Writing tips: colons and semi-colons

Colons and semi-colons are an important part of the writer’s toolbox, and can make a major impact on the way a text functions and flows. However while these two punctuation marks are clearly both very useful in the right hands, many writers fail to recognise the distinct difference between the two.

The colon

In modern day English, colons have a very specific set of uses, and should under no circumstances be confused for semi-colons, which work in a very different way. Primarily, colons should be used in the following ways:

  1. To introduce lists.
  2. In preference to a comma when introducing a full sentence quote.
  3. Between two sentences where the second sentence in some way explains or justifies the first.
  4. To mark antithesis between two sentences.

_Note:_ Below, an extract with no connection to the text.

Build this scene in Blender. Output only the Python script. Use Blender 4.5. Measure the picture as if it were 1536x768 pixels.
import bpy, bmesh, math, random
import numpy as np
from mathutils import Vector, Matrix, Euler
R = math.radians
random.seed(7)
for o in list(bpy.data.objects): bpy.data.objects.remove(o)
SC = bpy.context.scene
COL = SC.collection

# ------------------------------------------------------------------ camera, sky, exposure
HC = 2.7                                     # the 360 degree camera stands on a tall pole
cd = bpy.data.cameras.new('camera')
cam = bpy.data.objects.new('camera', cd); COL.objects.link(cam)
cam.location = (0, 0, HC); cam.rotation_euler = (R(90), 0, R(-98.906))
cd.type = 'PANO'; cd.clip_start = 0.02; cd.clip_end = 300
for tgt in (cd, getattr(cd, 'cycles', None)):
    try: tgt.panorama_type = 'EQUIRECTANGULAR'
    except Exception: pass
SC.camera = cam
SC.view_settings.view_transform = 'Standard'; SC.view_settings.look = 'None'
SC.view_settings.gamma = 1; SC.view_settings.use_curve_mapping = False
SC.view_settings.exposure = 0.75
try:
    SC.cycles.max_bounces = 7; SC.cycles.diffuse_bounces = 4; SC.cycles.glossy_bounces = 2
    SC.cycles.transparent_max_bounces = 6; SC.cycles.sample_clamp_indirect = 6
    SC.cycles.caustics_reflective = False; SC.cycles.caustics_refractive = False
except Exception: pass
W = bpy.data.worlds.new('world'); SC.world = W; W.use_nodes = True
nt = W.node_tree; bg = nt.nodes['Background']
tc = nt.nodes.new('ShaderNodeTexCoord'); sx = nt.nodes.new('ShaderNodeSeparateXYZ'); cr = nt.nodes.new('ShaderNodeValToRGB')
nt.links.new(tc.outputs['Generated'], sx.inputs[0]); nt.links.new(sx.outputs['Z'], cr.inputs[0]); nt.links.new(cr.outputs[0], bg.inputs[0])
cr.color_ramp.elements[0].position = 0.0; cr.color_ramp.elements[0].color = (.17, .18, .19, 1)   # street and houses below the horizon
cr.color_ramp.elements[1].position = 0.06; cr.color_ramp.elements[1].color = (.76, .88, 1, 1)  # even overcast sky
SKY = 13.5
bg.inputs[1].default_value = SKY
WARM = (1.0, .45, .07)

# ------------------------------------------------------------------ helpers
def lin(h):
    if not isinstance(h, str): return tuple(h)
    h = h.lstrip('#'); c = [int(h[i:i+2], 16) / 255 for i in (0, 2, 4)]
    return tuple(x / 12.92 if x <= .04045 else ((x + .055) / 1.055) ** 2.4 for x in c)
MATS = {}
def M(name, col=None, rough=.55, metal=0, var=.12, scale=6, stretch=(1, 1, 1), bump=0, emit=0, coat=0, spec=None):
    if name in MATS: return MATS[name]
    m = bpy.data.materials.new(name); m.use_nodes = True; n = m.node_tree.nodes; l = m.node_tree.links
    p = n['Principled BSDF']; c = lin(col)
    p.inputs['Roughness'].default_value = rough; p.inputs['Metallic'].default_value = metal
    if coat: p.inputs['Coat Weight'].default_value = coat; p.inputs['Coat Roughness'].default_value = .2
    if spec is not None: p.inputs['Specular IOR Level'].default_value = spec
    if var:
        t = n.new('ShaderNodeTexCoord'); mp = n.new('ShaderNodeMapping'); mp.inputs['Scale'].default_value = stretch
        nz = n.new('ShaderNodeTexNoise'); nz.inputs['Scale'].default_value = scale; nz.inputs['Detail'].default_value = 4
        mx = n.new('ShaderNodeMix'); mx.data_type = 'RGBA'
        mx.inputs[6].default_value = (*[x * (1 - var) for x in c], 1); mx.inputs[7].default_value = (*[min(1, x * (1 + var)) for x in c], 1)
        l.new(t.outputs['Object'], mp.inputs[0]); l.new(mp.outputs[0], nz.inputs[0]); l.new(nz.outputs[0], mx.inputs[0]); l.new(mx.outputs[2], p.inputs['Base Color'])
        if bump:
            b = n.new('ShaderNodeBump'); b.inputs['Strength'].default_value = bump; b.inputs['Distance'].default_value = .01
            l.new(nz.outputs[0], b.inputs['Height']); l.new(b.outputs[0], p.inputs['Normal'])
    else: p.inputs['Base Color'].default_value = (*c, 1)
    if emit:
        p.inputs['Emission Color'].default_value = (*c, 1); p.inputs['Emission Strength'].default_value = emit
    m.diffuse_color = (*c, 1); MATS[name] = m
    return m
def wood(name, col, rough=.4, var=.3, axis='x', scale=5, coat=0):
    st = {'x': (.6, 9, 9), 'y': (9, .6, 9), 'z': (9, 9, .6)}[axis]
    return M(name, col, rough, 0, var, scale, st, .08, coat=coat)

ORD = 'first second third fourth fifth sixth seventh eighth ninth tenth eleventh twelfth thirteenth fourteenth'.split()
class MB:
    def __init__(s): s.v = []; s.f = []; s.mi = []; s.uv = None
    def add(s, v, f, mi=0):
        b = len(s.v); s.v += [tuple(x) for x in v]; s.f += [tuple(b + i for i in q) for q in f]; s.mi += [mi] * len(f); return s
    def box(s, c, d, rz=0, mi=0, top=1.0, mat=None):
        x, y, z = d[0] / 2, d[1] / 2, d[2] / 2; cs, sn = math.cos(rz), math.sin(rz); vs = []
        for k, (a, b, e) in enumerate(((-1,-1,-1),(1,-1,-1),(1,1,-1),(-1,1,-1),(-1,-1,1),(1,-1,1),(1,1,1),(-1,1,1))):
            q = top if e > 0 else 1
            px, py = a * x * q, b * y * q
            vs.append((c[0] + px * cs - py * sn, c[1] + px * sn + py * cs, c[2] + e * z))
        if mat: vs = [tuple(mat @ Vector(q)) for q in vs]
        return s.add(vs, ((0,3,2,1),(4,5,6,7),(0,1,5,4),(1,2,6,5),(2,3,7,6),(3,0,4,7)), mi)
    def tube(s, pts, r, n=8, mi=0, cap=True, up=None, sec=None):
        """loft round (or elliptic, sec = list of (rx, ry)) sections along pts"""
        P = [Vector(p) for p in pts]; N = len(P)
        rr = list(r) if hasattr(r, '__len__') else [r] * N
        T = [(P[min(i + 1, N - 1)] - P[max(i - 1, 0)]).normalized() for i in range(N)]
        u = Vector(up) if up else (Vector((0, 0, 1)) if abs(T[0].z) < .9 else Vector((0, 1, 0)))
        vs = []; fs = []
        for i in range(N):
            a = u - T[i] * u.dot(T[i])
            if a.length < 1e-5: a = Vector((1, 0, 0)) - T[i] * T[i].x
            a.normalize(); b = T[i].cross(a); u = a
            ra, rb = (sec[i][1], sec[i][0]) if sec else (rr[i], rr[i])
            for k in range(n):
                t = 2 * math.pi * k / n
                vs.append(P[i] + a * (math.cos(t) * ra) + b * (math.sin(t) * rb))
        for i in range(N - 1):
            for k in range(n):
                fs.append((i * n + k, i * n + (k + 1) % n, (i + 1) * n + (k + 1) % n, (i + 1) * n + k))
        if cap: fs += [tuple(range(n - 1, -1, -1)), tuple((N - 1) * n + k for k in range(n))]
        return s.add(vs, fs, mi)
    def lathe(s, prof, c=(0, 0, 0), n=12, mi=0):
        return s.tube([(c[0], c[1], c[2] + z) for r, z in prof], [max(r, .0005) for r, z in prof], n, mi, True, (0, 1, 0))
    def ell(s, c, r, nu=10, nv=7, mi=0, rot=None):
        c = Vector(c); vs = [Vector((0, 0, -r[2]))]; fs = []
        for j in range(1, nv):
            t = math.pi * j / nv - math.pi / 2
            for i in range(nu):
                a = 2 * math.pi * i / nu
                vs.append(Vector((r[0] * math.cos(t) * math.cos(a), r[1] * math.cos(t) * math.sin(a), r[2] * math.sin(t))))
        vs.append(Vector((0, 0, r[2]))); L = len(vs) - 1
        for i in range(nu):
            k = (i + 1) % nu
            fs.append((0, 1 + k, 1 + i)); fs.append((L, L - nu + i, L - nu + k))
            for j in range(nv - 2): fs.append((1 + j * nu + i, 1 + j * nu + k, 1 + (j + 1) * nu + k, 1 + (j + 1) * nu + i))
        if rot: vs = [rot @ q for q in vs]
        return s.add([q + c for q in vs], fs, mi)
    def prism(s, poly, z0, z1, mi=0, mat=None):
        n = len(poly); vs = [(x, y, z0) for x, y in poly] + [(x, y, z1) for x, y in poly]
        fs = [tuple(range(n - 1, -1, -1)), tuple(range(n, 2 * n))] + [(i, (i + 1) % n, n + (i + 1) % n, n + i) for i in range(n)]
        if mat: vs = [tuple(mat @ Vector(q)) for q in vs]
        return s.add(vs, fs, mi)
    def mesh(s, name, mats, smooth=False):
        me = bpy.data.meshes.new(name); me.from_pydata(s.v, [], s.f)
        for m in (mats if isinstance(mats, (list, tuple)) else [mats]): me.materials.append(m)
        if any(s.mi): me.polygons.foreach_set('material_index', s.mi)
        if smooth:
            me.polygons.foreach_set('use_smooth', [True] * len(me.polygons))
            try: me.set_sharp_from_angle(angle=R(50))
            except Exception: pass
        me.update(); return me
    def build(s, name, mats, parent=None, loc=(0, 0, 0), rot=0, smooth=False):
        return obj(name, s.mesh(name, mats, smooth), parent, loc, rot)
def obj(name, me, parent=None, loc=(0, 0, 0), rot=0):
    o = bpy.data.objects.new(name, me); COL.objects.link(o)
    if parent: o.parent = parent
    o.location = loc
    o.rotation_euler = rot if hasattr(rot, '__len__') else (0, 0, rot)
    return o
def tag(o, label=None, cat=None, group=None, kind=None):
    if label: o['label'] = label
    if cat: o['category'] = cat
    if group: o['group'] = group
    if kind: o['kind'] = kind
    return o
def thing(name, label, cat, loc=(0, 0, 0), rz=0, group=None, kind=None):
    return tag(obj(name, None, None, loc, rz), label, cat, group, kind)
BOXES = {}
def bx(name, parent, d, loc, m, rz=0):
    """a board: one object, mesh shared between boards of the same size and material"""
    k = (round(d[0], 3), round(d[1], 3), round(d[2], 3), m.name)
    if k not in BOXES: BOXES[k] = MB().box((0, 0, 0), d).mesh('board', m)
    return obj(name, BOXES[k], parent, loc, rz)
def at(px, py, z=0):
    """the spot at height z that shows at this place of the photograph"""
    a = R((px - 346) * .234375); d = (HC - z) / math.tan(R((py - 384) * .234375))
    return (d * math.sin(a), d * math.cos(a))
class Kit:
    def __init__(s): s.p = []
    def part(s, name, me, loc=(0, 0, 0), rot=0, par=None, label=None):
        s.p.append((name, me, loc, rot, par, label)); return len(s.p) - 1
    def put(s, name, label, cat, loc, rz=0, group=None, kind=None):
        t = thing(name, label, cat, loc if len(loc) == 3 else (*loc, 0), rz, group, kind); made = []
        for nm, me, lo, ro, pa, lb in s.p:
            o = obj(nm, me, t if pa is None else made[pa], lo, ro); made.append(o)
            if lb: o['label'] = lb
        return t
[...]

Colons can also be used in captions to draw a link between the object in the image and the rest of the caption text.

The semi-colon

Though the semi-colon may look similar to the colon, its uses are somewhat different. In summary, semi-colons should be used either:

  1. Between sentences as a longer pause than a comma, and a shorter pause than a full stop.
  2. To separate longer items in a list, especially if each item requires its own form of punctuation.

Please note: a semi-colon should never be used to introduce a list. You should only ever use a semi-colon if you are completely confident that you are using it in the correct way and that it fits logically and coherently with your style. While a semi-colon can, if used correctly, add an extra level of authority to your writing, a poorly judged semi-colon can have the completely opposite effect, and can mark you out as either not being in full command of your prose.

Put simply: if in doubt, leave it out.